SET TASK: Starting at the first line of the data, print each line verbatim up to and including the line bearing "hl = MB(); hl.box(-3.05, -3.0, -1.2, 2.62, LZ, -.148);", omitting pictures.

SUPPLIED INFORMATION:

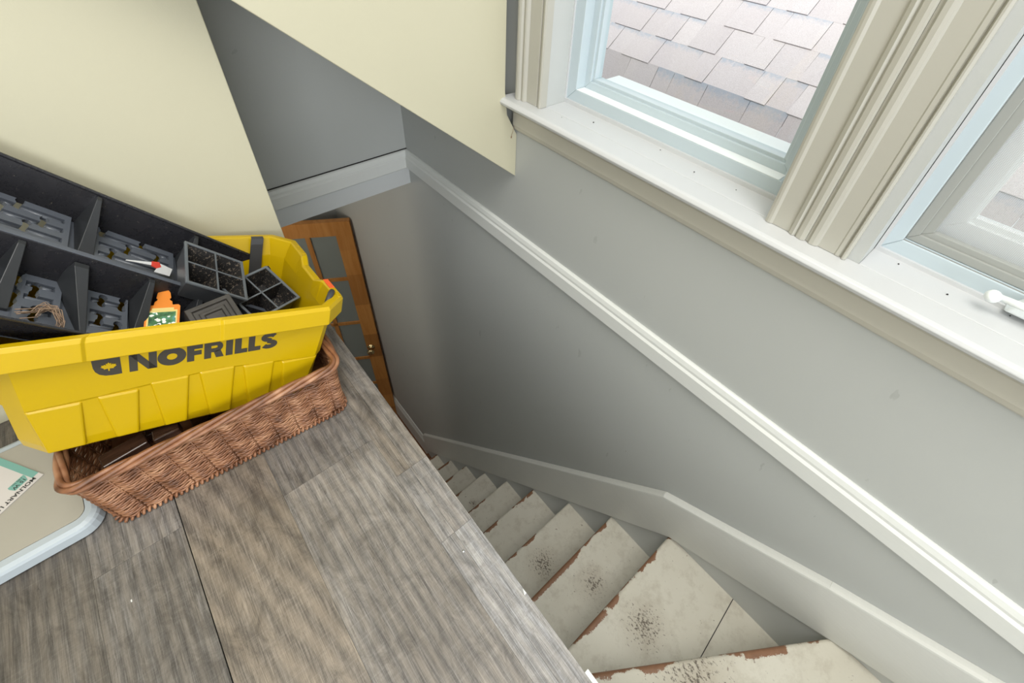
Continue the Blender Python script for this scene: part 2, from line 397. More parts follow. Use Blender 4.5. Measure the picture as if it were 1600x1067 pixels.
# window wall, openings: window 1 y .200-.762, window 2 y -.60-.060
WZ0, WZ1 = .386, 1.62
w1 = (.198, .764); w2 = (-.60, .060)
ww = MB(); T = .17
def wbox(y0, y1, z0, z1): ww.box(0, T, y0, y1, z0, z1)
wbox(-1.4, 2.70, LZ - .05, WZ0)
wbox(-1.4, 2.70, WZ1, 2.3)
wbox(-1.4, w2[0], WZ0, WZ1); wbox(w2[1], w1[0], WZ0, WZ1); wbox(w1[1], 2.70, WZ0, WZ1)
st(ww.build('wall_right', 'gray_wall'))
# far gray wall above the stair header
fw = MB(); fw.box(-1.2, 0, 1.49, 1.60, .0, 2.3); st(fw.build('wall_far', 'gray_wall'))
hd = MB(); hd.box(-3.0, 0, 1.49, 2.62, -.147, -.0005); st(hd.build('ceiling_lower', 'header'))
ld = MB(); ld.box(-.60, -.0005, 1.485, 1.50, .0003, .0022); st(ld.build('trim_2', 'dark'))
# partition beside the stairwell (cream, faces the camera)
pw = MB(); pw.box(-3.0, -.587, .965, 1.49, 0.0, 2.3); st(pw.build('wall_back', 'cream_wall', bevel=.002))
# sloped ceiling seen edge-on: cream cheek with the slope running down to the window wall
ck = MB(); YC = .862
sl = lambda x: .1785 - .8565 * x
ck.prism([(-.0005, YC, sl(0)), (-1.6, YC, sl(-1.6)), (-1.6, YC, 2.3), (-.042, YC, 2.3), (-.042, YC, .42), (-.034, YC, .36), (-.0005, YC, .30)], (0, .627, 0))
st(ck.build('ceiling_slope', 'cream_wall', bevel=.0015))
ce = MB(); ce.box(-3.0, .17, -1.4, 1.6, 2.3, 2.36); st(ce.build('ceiling', 'ceiling'))
lw = MB(); lw.box(-3.05, -3.0, -1.4, 1.6, -.15, 2.3); st(lw.build('wall_left', 'cream_wall'))
# stairwell walls below the floor
sw = MB(); sw.box(-.70, -.605, -1.2, 1.74, LZ, -.148); st(sw.build('wall_stairwell', 'gray_wall'))
bw = MB(); bw.box(-.60, 0, -1.30, -1.2, LZ, -.0); st(bw.build('wall_rear_lower', 'gray_wall'))
hb = MB(); hb.box(-3.0, 0, 2.53, 2.62, LZ, -.148); st(hb.build('wall_hall', 'gray_wall'))
hl = MB(); hl.box(-3.05, -3.0, -1.2, 2.62, LZ, -.148); st(hl.build('wall_hall_left', 'gray_wall'))

# white rail at upper floor level, along the window wall and across the header
def profile_run(mb, prof, a, b, out, up=Vector((0, 0, 1))):
    a = Vector(a); b = Vector(b); out = Vector(out)
    l0 = [a + out * p + up * q for p, q in prof]; l1 = [b + out * p + up * q for p, q in prof]
    mb.loft([l0, l1], True, True, True)
rp = [(-.0, -.071), (.014, -.071), (.017, -.068), (.017, -.028), (.0125, -.022), (.0125, -.015), (.009, -.004), (.004, -.0005), (0, -.0005)]
rl = MB(); profile_run(rl, rp, (0, 1.489, 0), (0, -1.2, 0), (-1, 0, 0)); st(rl.build('trim_3', 'white_trim'))
rh = MB(); profile_run(rh, rp, (-.60, 1.49, 0), (-.009, 1.49, 0), (0, -1, 0)); st(rh.build('trim_4', 'white_trim'))

# stair skirt board + lighter stringer under it
top = [(1.80, -2.49), (.128, -.518), (-.247, -.300), (-.475, -.190), (-1.2, .16)]
bot = [(1.80, -2.735), (1.64, -2.555), (.056, -.692), (-.333, -.460), (-1.2, -.02)]
sk = MB()
poly = [(-.0, y, z) for y, z in top] + [(-.0, y, z) for y, z in bot[::-1]]
poly = [(-.0002, y, z) for _, y, z in poly]
# clip the near end at the rail
top2 = [(1.80, -2.505), (.128, -.530), (-.247, -.307), (-.47, -.196), (-.66, -.105)]
bot2 = [(1.80, -2.74), (.058, -.690), (-.335, -.462), (-.66, -.29)]
sk.prism([(-.0002, y, z) for y, z in top2] + [(-.0002, y, z) for y, z in bot2[::-1]], (-.019, 0, 0))
st(sk.build('baseboard_right', 'skirt_paint', bevel=.003))
cp = MB()
def cap(a, b):
    d = (Vector((0, b[0] - a[0], b[1] - a[1]))).normalized(); up = Vector((0, -d[2], d[1]));
    if up[2] < 0: up = -up
    profile_run(cp, [(0, .000), (.0192, .000), (.0185, .002), (.012, .005), (.006, .006), (0, .006)], (-.0002, a[0], a[1]), (-.0002, b[0], b[1]), (-1, 0, 0), up)
for i in range(4): cap(top2[i], top2[i + 1])
st(cp.build('trim_5', 'skirt_paint'))
sg = MB(); sg.prism([(-.0002, y, z) for y, z in ((1.80, -2.72), (.058, -.67), (-.335, -.44), (-.66, -.27), (-.66, -.75), (.058, -1.15), (1.5, -2.79), (1.80, -2.79))], (-.006, 0, 0))
st(sg.build('trim_6', 'header'))
# lower hall baseboard
hbm = MB(); profile_run(hbm, [(0, 0), (.016, 0), (.016, .18), (.012, .19), (.012, .2), (.005, .225), (0, .23)], (0, 1.80, LZ), (0, 2.53, LZ), (-1, 0, 0)); st(hbm.build('baseboard_lower', 'white_trim'))

# ------------------------------------------------------------ staircase
stairs = empty('staircase', Matrix.Translation((-.3, .6, LZ)))
tag(stairs, 'steep narrow staircase with chipped cream painted treads going down', 'staircase')
nos = [(1.640, -2.571), (1.432, -2.338), (1.232, -2.105), (1.030, -1.872), (.832, -1.639), (.640, -1.402), (.436, -1.168), (.250, -.934), (.062, -.700)]
def tread(poly, z, a, b, bl, r):
    # poly: xy list, a->b nosing line
    mb = MB(); a = Vector((a[0], a[1])); b = Vector((b[0], b[1])); d = (b - a).normalized(); nrm = Vector((-d[1], d[0]))
    c = sum((Vector(p) for p in poly), Vector((0, 0))) / len(poly)
    if (c - a).dot(nrm) < 0: nrm = -nrm
    mb.prism([(x, y, z - .028) for x, y in poly], (0, 0, .028))
    o = mb.build('tread', 'tread', stairs, Matrix.Identity(4))
    bm = bmesh.new(); bm.from_mesh(o.data)
    es = [e for e in bm.edges if all(abs((Vector(v.co.xy) - a).dot(nrm)) < .004 for v in e.verts) and abs(e.verts[0].co.z - e.verts[1].co.z) < 1e-4]
    bmesh.ops.bevel(bm, geom=es, offset=.009, segments=4, profile=.5, affect='EDGES')
    bmesh.ops.triangulate(bm, faces=bm.faces); bm.to_mesh(o.data); bm.free()
    me = o.data
    at = me.attributes.new('nd', 'FLOAT', 'POINT'); at.data.foreach_set('value', [(Vector(v.co.xy) - a).dot(nrm) + (.05 if v.co.z < z - .02 else 0) for v in me.vertices])
    at = me.attributes.new('bl', 'FLOAT_VECTOR', 'POINT'); at.data.foreach_set('vector', [q for v in me.vertices for q in ((v.co.x - bl[0]) / r, (v.co.y - bl[1]) / r, 0)])
    return o
SX = -.6045; SR = -.0065
brnd = [(-.3, 1.55, .04), (-.3, 1.35, .05), (-.43, 1.13, .06), (-.16, .93, .035), (-.325, .735, .062), (-.40, .53, .04), (-.24, .335, .085), (-.215, .145, .075), (-.25, -.03, .085)]
for i, (yn, z) in enumerate(nos):
    back = nos[i + 1][0] - .028 if i < 8 else None
    if back: poly = [(SX, yn), (SR, yn), (SR, back), (SX, back)]
    else: poly = [(SX, yn + .012), (SR, yn), (SR, -.36), (SX, .045)]
    bx, by, r = brnd[i]
    tread(poly, z, (SX, poly[0][1]), (SR, yn), (bx, by), r)
    rs = MB(); yb = yn - .022; rs.box(SX, SR, yb - .012, yb, z - .233 if i else LZ, z - .028); rs.build('riser', 'riser', stairs, Matrix.Identity(4))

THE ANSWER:
Continue the Blender Python script for this scene: part 2, from line 397. More parts follow. Use Blender 4.5. Measure the picture as if it were 1600x1067 pixels.
# window wall, openings: window 1 y .200-.762, window 2 y -.60-.060
WZ0, WZ1 = .386, 1.62
w1 = (.198, .764); w2 = (-.60, .060)
ww = MB(); T = .17
def wbox(y0, y1, z0, z1): ww.box(0, T, y0, y1, z0, z1)
wbox(-1.4, 2.70, LZ - .05, WZ0)
wbox(-1.4, 2.70, WZ1, 2.3)
wbox(-1.4, w2[0], WZ0, WZ1); wbox(w2[1], w1[0], WZ0, WZ1); wbox(w1[1], 2.70, WZ0, WZ1)
st(ww.build('wall_right', 'gray_wall'))
# far gray wall above the stair header
fw = MB(); fw.box(-1.2, 0, 1.49, 1.60, .0, 2.3); st(fw.build('wall_far', 'gray_wall'))
hd = MB(); hd.box(-3.0, 0, 1.49, 2.62, -.147, -.0005); st(hd.build('ceiling_lower', 'header'))
ld = MB(); ld.box(-.60, -.0005, 1.485, 1.50, .0003, .0022); st(ld.build('trim_2', 'dark'))
# partition beside the stairwell (cream, faces the camera)
pw = MB(); pw.box(-3.0, -.587, .965, 1.49, 0.0, 2.3); st(pw.build('wall_back', 'cream_wall', bevel=.002))
# sloped ceiling seen edge-on: cream cheek with the slope running down to the window wall
ck = MB(); YC = .862
sl = lambda x: .1785 - .8565 * x
ck.prism([(-.0005, YC, sl(0)), (-1.6, YC, sl(-1.6)), (-1.6, YC, 2.3), (-.042, YC, 2.3), (-.042, YC, .42), (-.034, YC, .36), (-.0005, YC, .30)], (0, .627, 0))
st(ck.build('ceiling_slope', 'cream_wall', bevel=.0015))
ce = MB(); ce.box(-3.0, .17, -1.4, 1.6, 2.3, 2.36); st(ce.build('ceiling', 'ceiling'))
lw = MB(); lw.box(-3.05, -3.0, -1.4, 1.6, -.15, 2.3); st(lw.build('wall_left', 'cream_wall'))
# stairwell walls below the floor
sw = MB(); sw.box(-.70, -.605, -1.2, 1.74, LZ, -.148); st(sw.build('wall_stairwell', 'gray_wall'))
bw = MB(); bw.box(-.60, 0, -1.30, -1.2, LZ, -.0); st(bw.build('wall_rear_lower', 'gray_wall'))
hb = MB(); hb.box(-3.0, 0, 2.53, 2.62, LZ, -.148); st(hb.build('wall_hall', 'gray_wall'))
hl = MB(); hl.box(-3.05, -3.0, -1.2, 2.62, LZ, -.148); st(hl.build('wall_hall_left', 'gray_wall'))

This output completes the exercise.